村田 そうですね。昨今は、心地よい眠りを誘う「ナイトアップブラ」もあります。女性の意識も、“見た目をきれいに”から“いかに快適に過ごすか”という意識に変わったように思います。その1つとしてバストケアも含まれているんですね。
以前、女性にアンケートをとったとき、ブラジャーに求めることとして「ラクなこと」「肌触りがいいこと」が上位に入っていました。「肌触り」は、かつてはあまり意識されていなかったんです。今はボリュームが出ることを第一の目的としておらず、店頭でも「パッドが入ってよせてあげられますよ」というよりも「着けていないような着け心地ですよ」というお声がけの方が共感してもらえるように思います。
――「小さく見せるブラ」が売れたことからもわかるように、“とにかく大きく”という価値観も変わったかもしれません。
村田 小さいことも個性として受け入れられるようになったのかもしれません。また、カップ機能を持たせたタンクトップなども出てきて、「ブラジャーをつけないことは悪いことではない」という風潮もあるように思います。
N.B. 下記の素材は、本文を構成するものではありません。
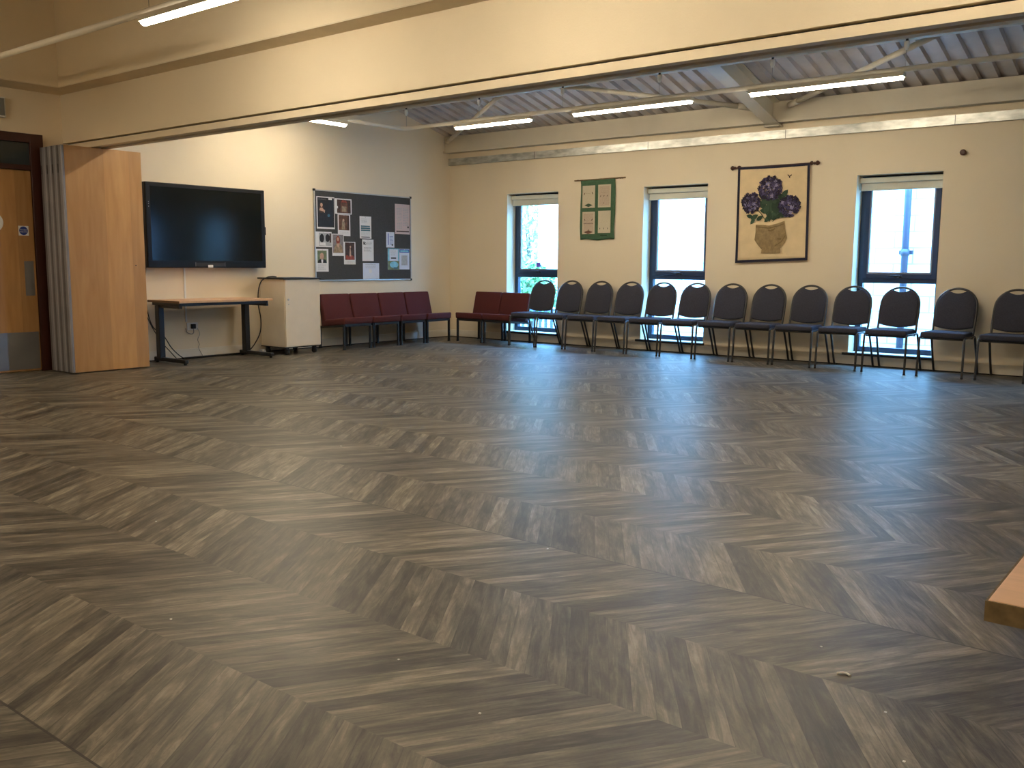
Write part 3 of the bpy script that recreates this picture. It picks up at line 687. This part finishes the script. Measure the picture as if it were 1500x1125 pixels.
# ------------------------------------------------------------------ grey stacking chairs
def make_chair():
    r = thing('stacking_chair', 'x', 'chair'); br = M['bronze']; R = .0122
    # seat pad
    mb = MB(); mb.box((-.222, -.305, .412), (.222, .10, .474), M['grey_fabric'], .026, seg=5)
    for v in mb.bm.verts:
        u = v.co.x/.218; q = (v.co.y+.10)/.2
        if v.co.z > .45: v.co.z += .010*(1-u*u)*(1-min(1, q*q))
        if v.co.y > -.05: v.co.x *= 1-.10*(v.co.y+.05)/.15
    seat = mb.done('seat', r)
    mb = MB(); mb.box((-.195, -.275, .404), (.195, .075, .4115), M['black_edge'], .003); mb.done('seat_board', seat)
    # side frames: inverted U, front leg and rear leg with bent corners
    for s in (-1, 1):
        def P(y, z, x=.222): return (s*x, y, z)
        front = [P(-.328, .004, .226), P(-.318, .18, .225), P(-.303, .385, .223), P(-.295, .408), P(-.278, .418), P(-.25, .420), P(-.06, .420)]
        mb = MB(); mb.tube(smooth_path(front, 4), R, br, 10)
        l1 = mb.done('leg', r); mb = MB(); mb.lathe((s*.226, -.328, 0), [(.014, 0), (.013, .022)], M['black_edge'], 'z', 12); mb.done('rubber_foot', l1)
        rear = [P(-.06, .420), P(.075, .420), P(.10, .418), P(.118, .405), P(.13, .380), P(.22, .18, .226), P(.298, .004, .226)]
        mb = MB(); mb.tube(smooth_path(rear, 4), R, br, 10)
        l2 = mb.done('leg', r); mb = MB(); mb.lathe((s*.226, .298, 0), [(.014, 0), (.013, .022)], M['black_edge'], 'z', 12); mb.done('rubber_foot', l2)
    for yy in (-.27, .06):
        mb = MB(); mb.tube([(-.215, yy, .402), (.215, yy, .402)], .0085, br, 8); mb.done('crossbar', r)
    # back loop
    def back(z, x): # leaning plane
        return (x, .092+(z-.42)*.275, z)
    pts = [back(.418, -.206), back(.50, -.207), back(.60, -.209), back(.70, -.208)]
    n = 14
    for i in range(1, n): 
        t = PI-PI*i/n; pts.append(back(.718+.208*math.sin(t)**.92, .208*math.cos(t)))
    pts += [back(.70, .208), back(.60, .209), back(.50, .207), back(.418, .206)]
    mb = MB(); mb.tube(smooth_path(pts, 2), .0125, br, 10); mb.done('back_frame', r)
    # back pad: outline with curved bottom and scooped top (hand hole)
    out = []
    nb = 12
    for i in range(nb+1):
        u = -1+2*i/nb; out.append((.198*u, .512-.028*(1-u*u)))
    out += [(.200, .60), (.201, .70)]
    for i in range(1, 7):
        t = .5*PI*i/8.6; out.append((.2015*math.cos(t), .718+.2015*math.sin(t)**.92))
    xe, ze = out[-1]
    for i in range(1, 9):
        u = 1-2*i/9.; out.append((xe*u*.97, ze-.026*(1-u*u)))
    left = [(-a, b) for a, b in out[nb+1:nb+9]][::-1]
    out += left
    mb = MB(); th = .017
    cx, cz = 0., .70
    rings = []
    for k, (d, sc) in enumerate(((-.021, .93), (-.016, .985), (-.004, 1.), (.010, .99), (.013, .95))):
        ring = []
        for a, b in out:
            x, z = cx+(a-cx)*sc, cz+(b-cz)*sc; p = back(z, x); ring.append(mb.bm.verts.new((p[0], p[1]+d, p[2]-d*.27)))
        rings.append(ring)
    fs = []
    for A, B in zip(rings, rings[1:]):
        for i in range(len(A)): fs.append(mb.bm.faces.new((A[i], A[(i+1) % len(A)], B[(i+1) % len(A)], B[i])))
    mb._tag(fs, M['grey_fabric'], True)
    for ring in (rings[0], rings[-1]):
        f = mb.bm.faces.new(ring); mb._tag([f], M['grey_fabric'], True)
    bmesh.ops.triangulate(mb.bm, faces=[f for f in mb.bm.faces if len(f.verts) > 8])
    mb.done('backrest', r)
    return r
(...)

――今後はどういうブラジャーがはやると考えていますか。
村田 着け心地のよいブラジャーは依然として人気を保ちつつ、もう一度、しっかりと寄せ感のあるブラジャーのニーズが高まると思っています。実際、15年頃から、ブラジャー回帰が始まっているように感じます。「ノンワイヤーがはやっている」と言われながらも、実は弊社の売り上げの半数以上は「リボンブラ」など、メイクタイプのワイヤー入りブラジャーなんです。ラクに過ごせるブラジャーが出てきたからこそ、今ならラクに、洋服をもっときれいに着こなせるブラジャーができるのではないか、と考える女性がより増えたのかもしれません。女性は、ますますハイスペックな製品を望んでいると感じています。